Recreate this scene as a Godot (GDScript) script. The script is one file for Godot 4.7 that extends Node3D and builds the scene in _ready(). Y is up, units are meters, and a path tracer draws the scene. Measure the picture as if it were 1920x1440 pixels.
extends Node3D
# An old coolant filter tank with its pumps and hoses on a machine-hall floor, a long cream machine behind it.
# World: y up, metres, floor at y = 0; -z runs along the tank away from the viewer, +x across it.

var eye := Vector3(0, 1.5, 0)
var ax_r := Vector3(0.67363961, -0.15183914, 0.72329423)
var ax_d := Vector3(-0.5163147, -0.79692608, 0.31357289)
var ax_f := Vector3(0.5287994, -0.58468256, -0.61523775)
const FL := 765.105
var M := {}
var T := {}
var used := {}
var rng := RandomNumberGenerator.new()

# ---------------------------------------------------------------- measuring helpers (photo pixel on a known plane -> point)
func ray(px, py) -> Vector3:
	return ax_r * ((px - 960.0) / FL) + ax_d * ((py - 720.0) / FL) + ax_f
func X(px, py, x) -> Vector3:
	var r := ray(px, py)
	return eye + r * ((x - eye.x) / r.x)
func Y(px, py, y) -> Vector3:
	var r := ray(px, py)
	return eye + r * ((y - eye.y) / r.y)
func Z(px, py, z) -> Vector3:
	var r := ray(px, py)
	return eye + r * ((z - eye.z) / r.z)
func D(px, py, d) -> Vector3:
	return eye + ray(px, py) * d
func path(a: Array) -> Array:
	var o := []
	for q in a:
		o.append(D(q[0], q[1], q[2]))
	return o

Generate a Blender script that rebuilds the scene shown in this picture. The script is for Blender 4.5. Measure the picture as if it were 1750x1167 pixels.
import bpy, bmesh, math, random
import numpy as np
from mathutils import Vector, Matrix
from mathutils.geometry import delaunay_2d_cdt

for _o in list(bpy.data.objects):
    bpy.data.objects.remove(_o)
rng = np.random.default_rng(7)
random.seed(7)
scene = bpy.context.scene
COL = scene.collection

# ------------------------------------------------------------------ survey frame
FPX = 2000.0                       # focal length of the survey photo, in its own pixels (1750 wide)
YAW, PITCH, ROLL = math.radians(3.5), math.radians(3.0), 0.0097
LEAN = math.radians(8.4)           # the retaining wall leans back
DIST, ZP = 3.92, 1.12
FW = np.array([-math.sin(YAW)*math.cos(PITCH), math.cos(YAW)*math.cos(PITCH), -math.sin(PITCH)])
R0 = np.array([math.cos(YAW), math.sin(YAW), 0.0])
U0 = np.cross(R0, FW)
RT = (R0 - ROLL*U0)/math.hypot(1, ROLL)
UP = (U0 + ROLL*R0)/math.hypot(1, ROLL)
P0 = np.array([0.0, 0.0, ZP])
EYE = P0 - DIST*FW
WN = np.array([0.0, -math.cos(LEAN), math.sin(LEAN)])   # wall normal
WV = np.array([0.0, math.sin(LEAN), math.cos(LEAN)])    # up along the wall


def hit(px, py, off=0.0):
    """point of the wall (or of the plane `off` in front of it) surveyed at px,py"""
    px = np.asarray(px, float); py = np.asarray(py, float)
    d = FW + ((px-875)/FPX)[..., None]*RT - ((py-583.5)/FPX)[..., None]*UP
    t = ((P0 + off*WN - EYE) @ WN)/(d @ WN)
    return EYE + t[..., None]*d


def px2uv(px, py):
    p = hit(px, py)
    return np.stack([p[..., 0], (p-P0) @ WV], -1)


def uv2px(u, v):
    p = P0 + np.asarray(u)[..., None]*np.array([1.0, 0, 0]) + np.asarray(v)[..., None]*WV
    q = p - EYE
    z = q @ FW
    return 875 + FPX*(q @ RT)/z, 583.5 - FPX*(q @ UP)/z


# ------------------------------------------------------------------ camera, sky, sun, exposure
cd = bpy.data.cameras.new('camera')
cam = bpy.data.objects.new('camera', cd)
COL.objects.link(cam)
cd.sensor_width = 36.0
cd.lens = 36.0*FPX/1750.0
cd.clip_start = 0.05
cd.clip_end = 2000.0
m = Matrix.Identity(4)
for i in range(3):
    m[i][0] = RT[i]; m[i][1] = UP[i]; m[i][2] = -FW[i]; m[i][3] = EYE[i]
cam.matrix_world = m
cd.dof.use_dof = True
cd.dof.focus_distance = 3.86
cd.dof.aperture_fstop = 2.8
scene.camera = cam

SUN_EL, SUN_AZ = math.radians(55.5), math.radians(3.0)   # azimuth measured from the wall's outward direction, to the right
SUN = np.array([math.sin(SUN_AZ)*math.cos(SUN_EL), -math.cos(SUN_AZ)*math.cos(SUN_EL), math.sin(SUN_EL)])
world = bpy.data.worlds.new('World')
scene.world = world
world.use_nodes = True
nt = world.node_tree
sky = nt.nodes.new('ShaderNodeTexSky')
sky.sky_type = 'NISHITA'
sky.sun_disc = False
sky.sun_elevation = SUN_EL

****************

Each line of the material should be duplicated exactly, please.

Recreate this scene as a Godot (GDScript) script. The script is one file for Godot 4.7 that extends Node3D and builds the scene in _ready(). Y is up, units are meters, and a path tracer draws the scene. Measure the picture as if it were 1920x1440 pixels.
extends Node3D
# An old coolant filter tank with its pumps and hoses on a machine-hall floor, a long cream machine behind it.
# World: y up, metres, floor at y = 0; -z runs along the tank away from the viewer, +x across it.

var eye := Vector3(0, 1.5, 0)
var ax_r := Vector3(0.67363961, -0.15183914, 0.72329423)
var ax_d := Vector3(-0.5163147, -0.79692608, 0.31357289)
var ax_f := Vector3(0.5287994, -0.58468256, -0.61523775)
const FL := 765.105
var M := {}
var T := {}
var used := {}
var rng := RandomNumberGenerator.new()

# ---------------------------------------------------------------- measuring helpers (photo pixel on a known plane -> point)
func ray(px, py) -> Vector3:
	return ax_r * ((px - 960.0) / FL) + ax_d * ((py - 720.0) / FL) + ax_f
func X(px, py, x) -> Vector3:
	var r := ray(px, py)
	return eye + r * ((x - eye.x) / r.x)
func Y(px, py, y) -> Vector3:
	var r := ray(px, py)
	return eye + r * ((y - eye.y) / r.y)
func Z(px, py, z) -> Vector3:
	var r := ray(px, py)
	return eye + r * ((z - eye.z) / r.z)
func D(px, py, d) -> Vector3:
	return eye + ray(px, py) * d
func path(a: Array) -> Array:
	var o := []
	for q in a:
		o.append(D(q[0], q[1], q[2]))
	return o

Generate a Blender script that rebuilds the scene shown in this picture. The script is for Blender 4.5. Measure the picture as if it were 1750x1167 pixels.
import bpy, bmesh, math, random
import numpy as np
from mathutils import Vector, Matrix
from mathutils.geometry import delaunay_2d_cdt

for _o in list(bpy.data.objects):
    bpy.data.objects.remove(_o)
rng = np.random.default_rng(7)
random.seed(7)
scene = bpy.context.scene
COL = scene.collection

# ------------------------------------------------------------------ survey frame
FPX = 2000.0                       # focal length of the survey photo, in its own pixels (1750 wide)
YAW, PITCH, ROLL = math.radians(3.5), math.radians(3.0), 0.0097
LEAN = math.radians(8.4)           # the retaining wall leans back
DIST, ZP = 3.92, 1.12
FW = np.array([-math.sin(YAW)*math.cos(PITCH), math.cos(YAW)*math.cos(PITCH), -math.sin(PITCH)])
R0 = np.array([math.cos(YAW), math.sin(YAW), 0.0])
U0 = np.cross(R0, FW)
RT = (R0 - ROLL*U0)/math.hypot(1, ROLL)
UP = (U0 + ROLL*R0)/math.hypot(1, ROLL)
P0 = np.array([0.0, 0.0, ZP])
EYE = P0 - DIST*FW
WN = np.array([0.0, -math.cos(LEAN), math.sin(LEAN)])   # wall normal
WV = np.array([0.0, math.sin(LEAN), math.cos(LEAN)])    # up along the wall


def hit(px, py, off=0.0):
    """point of the wall (or of the plane `off` in front of it) surveyed at px,py"""
    px = np.asarray(px, float); py = np.asarray(py, float)
    d = FW + ((px-875)/FPX)[..., None]*RT - ((py-583.5)/FPX)[..., None]*UP
    t = ((P0 + off*WN - EYE) @ WN)/(d @ WN)
    return EYE + t[..., None]*d


def px2uv(px, py):
    p = hit(px, py)
    return np.stack([p[..., 0], (p-P0) @ WV], -1)


def uv2px(u, v):
    p = P0 + np.asarray(u)[..., None]*np.array([1.0, 0, 0]) + np.asarray(v)[..., None]*WV
    q = p - EYE
    z = q @ FW
    return 875 + FPX*(q @ RT)/z, 583.5 - FPX*(q @ UP)/z


# ------------------------------------------------------------------ camera, sky, sun, exposure
cd = bpy.data.cameras.new('camera')
cam = bpy.data.objects.new('camera', cd)
COL.objects.link(cam)
cd.sensor_width = 36.0
cd.lens = 36.0*FPX/1750.0
cd.clip_start = 0.05
cd.clip_end = 2000.0
m = Matrix.Identity(4)
for i in range(3):
    m[i][0] = RT[i]; m[i][1] = UP[i]; m[i][2] = -FW[i]; m[i][3] = EYE[i]
cam.matrix_world = m
cd.dof.use_dof = True
cd.dof.focus_distance = 3.86
cd.dof.aperture_fstop = 2.8
scene.camera = cam

SUN_EL, SUN_AZ = math.radians(55.5), math.radians(3.0)   # azimuth measured from the wall's outward direction, to the right
SUN = np.array([math.sin(SUN_AZ)*math.cos(SUN_EL), -math.cos(SUN_AZ)*math.cos(SUN_EL), math.sin(SUN_EL)])
world = bpy.data.worlds.new('World')
scene.world = world
world.use_nodes = True
nt = world.node_tree
sky = nt.nodes.new('ShaderNodeTexSky')
sky.sky_type = 'NISHITA'
sky.sun_disc = False
sky.sun_elevation = SUN_EL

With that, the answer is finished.